THE WIZEGUY: The Less Trite Cliche

It’s time to trade in an old, worn horror device for another old, worn horror device. Really? Has the entertainment industry brought our expectations so low, that we’re content to settle for the less trite of all the cliches.

Zombie-Vampire-Fill in the blank evil. Have we run out of Boogeymen?

Something unique is so hard to come by anymore. It’s as if anyone is afraid of taking risks. They’d rather remake something well-known to try and capitalize on it or re-image a well-known creature or mythos than go forward with completely fresh idea/take because it might bomb.

I want to see robots. Or original monsters. OR Cthulhu.

Sure, vampires and zombies have notable people who produced work in the genre, but the legends behind these creatures come from tales thousands of years old…and from across many different cultures. Writers probably don’t feel like they can put as much of their own “touch” on it since, even when zombies and vampires have been done to death, there still no specific author that they come from, whereas say a Cthulu pretty much leaves you drawing heavily on the works of another author.

Zombies are so popular because people believe they could happen. That a human rabies epidemic could result in some sort of similar undead epidemic. Real threat or not that is how it is perceived, zombies are a metaphor that resonates with the masses. From the “shuffling to work”, to the breakdown of societal norms, to the resurgence of the human spirit. A more cerebral threat does not have this. It simply has, hang on to your brain pan, and hope you can fight off the madness. Besides the success of The Walking Dead, I think part of the reason zombies are popular to the masses is that they are easy. They are a simple horror, as they are our loved ones brought back to unlife, they are the “monster among us”.

Vampires, a.k.a. immortals, are popular because of the archetype created by el vampire in the early 1800’s. Essentially espousing that regardless of means if a person lived forever they would rise through the social ranks. The mundane struggles of life would fall away and their life would dwell on excess. An over all indulgent life style starting with unlimited sex and gluttony. People are infatuated with this romantic notion. That if only you damned your soul you’ll live forever and be rich in worldly possessions forever, forever young, forever accomplished and elevated, forever wanting nothing…if not relationships or true happiness.

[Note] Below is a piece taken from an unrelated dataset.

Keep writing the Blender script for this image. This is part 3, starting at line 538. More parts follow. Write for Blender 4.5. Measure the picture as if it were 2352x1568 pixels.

Should Cthulhu become the next mainstream media darling enemy prototype it would be a deathblow to Lovecraft’s works and just spawn a million vapid imitators who forget the true horror of the master author. That the cosmos is beyond human understanding and that we are but dust in the wind, our lives and insight so limited as to be utterly insignificant. And that were your eyes ever to be opened to this fact, you would be even more alone and insignificant because no one would believe you, and call you mad.

The mass market likes to deal with more physical types of elements, not existentialism. Don’t get me wrong, I love Lovecraft’s universe, its just not something that strikes me as something the masses will embrace. Zombies, vampires and the like are a much easier metaphor for the average joe to grasp.

Something radically different is going to have to happen, basically a completely new archetype for an apex horror predator and probably something from a completely unexpected culture as well.